Al poco de avistarse la línea de buques enemigos en el horizonte, vio Oquendo aproximarse al enemigo. Tras observarlos con agudeza, la exclamación del almirante ha pasado a la Historia: “Son poca ropa”. Fuego, humos, maniobras rápidas, al aire sus cabellos, con rabia, corría la sangre entre los surcos de las cubiertas… holandeses a bordo de galeones españoles y españoles combatiendo dentro de navíos holandeses; pero brilló la estrella de Oquendo en la súbita llamarada que se alzó en la popa de la capitana de Pater, a causa de una astilla encendida de un disparo que hizo uno de los cañones del Santiago. Ardía la cubierta en el impacto. Arma de doble filo; porque el fuego, que caminaba rápido hacia el pañol de pólvora, haría víctimas a todos con su inminente explosión. Diligente y oportuno acudió con su capitana nuestro almirante Massibradi y, tras maniobra bien efectuada, consiguió dar un remolque a la popa del Santiago y apartarlo del buque incendiado, que parecía ya un volcán. Hans Pater halló la muerte en el agua, ante su capitana incendiada.

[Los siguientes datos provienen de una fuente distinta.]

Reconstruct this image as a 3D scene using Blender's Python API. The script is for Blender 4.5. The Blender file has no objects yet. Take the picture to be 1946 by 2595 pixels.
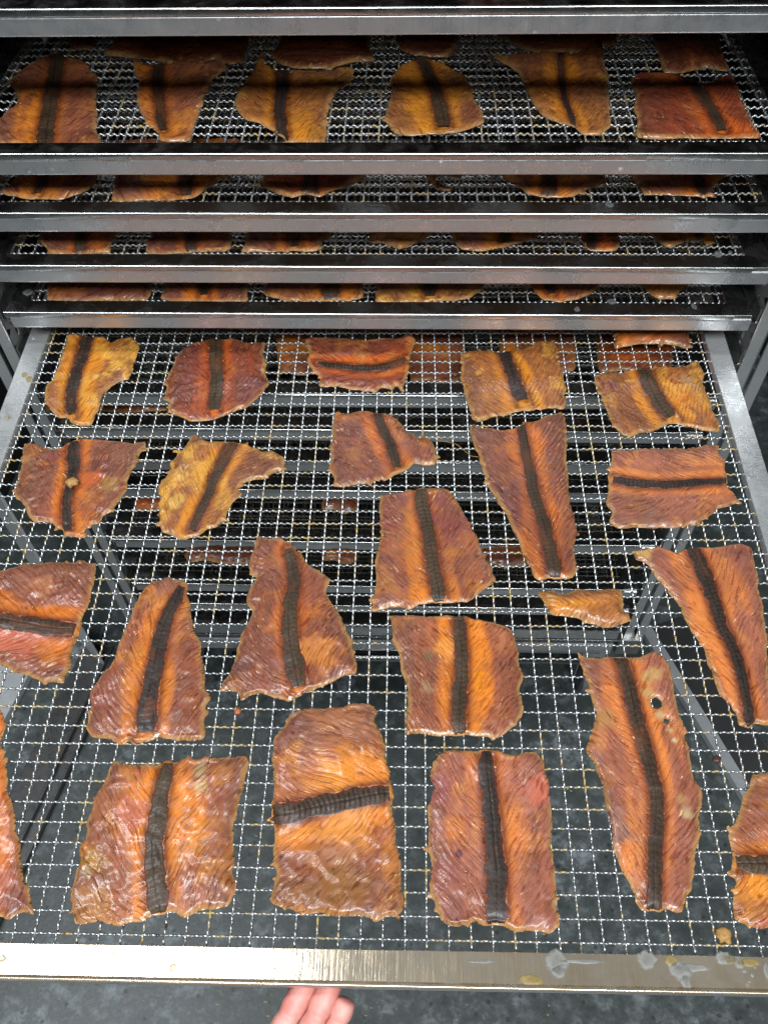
import bpy, bmesh, math, random
import numpy as np
from mathutils import Matrix, Vector

# ---------------------------------------------------------------- camera, light, exposure
P = 0.0127                      # one mesh pitch (half an inch) in metres; layout below is in pitches
scene = bpy.context.scene
COL = scene.collection
random.seed(4)

def M3(rows): return Matrix([[float(v) for v in r] for r in rows])

CAM = np.array([18.18470708, -7.49136208, 42.33408651])
AX = np.array([0.99949888, 0.02687203, -0.01672941])
AY = np.array([-0.01129982, 0.79658314, 0.60442338])
AF = np.array([-0.02956845, 0.60393145, -0.79648761])
FPX = 2131.947
cam_data = bpy.data.cameras.new('camera')
cam = bpy.data.objects.new('camera', cam_data)
COL.objects.link(cam)
cam_data.sensor_fit = 'VERTICAL'
cam_data.sensor_height = 24.0
cam_data.lens = 24.0 * FPX / 2595.0
cam_data.clip_start = 0.02
cam_data.clip_end = 60
mw = Matrix.Identity(4)
for i in range(3):
    mw[i][0] = AX[i]; mw[i][1] = AY[i]; mw[i][2] = -AF[i]; mw[i][3] = CAM[i] * P
cam.matrix_world = mw
scene.camera = cam

world = bpy.data.worlds.new('World')
scene.world = world
world.use_nodes = True
wn = world.node_tree.nodes
wn['Background'].inputs[0].default_value = (0.80, 0.90, 1.0, 1)
wn['Background'].inputs[1].default_value = 0.03
scene.view_settings.view_transform = 'Standard'
scene.view_settings.look = 'None'
scene.view_settings.exposure = 0.0
scene.view_settings.gamma = 1.0

def area_light(name, loc, size, power, target, col=(0.93, 0.97, 1.0)):
    d = bpy.data.lights.new(name, 'AREA')
    d.shape = 'RECTANGLE'; d.size = size[0]; d.size_y = size[1]
    d.energy = power; d.color = col
    o = bpy.data.objects.new(name, d); COL.objects.link(o)
    o.location = [v * P for v in loc]
    dirv = Vector([(target[i] - loc[i]) for i in range(3)])
    o.rotation_euler = dirv.to_track_quat('-Z', 'Y').to_euler()
    return o
# two ceiling tube fixtures of the room: one just in front of the rack on the left, one behind the camera
area_light('ceiling_tube_light', (-58, 13, 142), (1.2, 0.16), 24, (-58, 14, 0))
area_light('ceiling_tube_light', (22, -88, 142), (1.2, 0.36), 66, (20, 20, 0))
area_light('ceiling_tube_light', (120, -70, 142), (1.2, 0.16), 14, (95, 10, 0))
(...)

El 21 de noviembre entraba Oquendo en Lisboa con entusiastas manifestaciones por la victoria conseguida. La fama envolvía al que luego todos llamarían el “héroe cántabro”. Encargó al pintor Juan de la Corte que narrara la batalla, consciente de que así la inmortalizaría. Los cuadros fueron regalados al rey Felipe IV, en un certero gesto que demuestra cómo el arte era un instrumento puesto al servicio de los intereses políticos y diplomáticos. Se colgaron en el Alcázar de Madrid, salvándose de la llamarada la Nochebuena de 1734, en que se quemaron otras obras de Tiziano, Velázquez, Rubens, Durero o Tintoretto.
Hoy en día, los cuadros están repartidos por diferentes colecciones públicas y privadas. Los reunimos, primera vez desde entonces, en la exposición antes indicada. Algunos de ellos todavía pueden disfrutarse en el Museo Naval de Madrid, que, por fin, tras año y medio de obras, vuelve a enriquecer nuestra oferta cultural.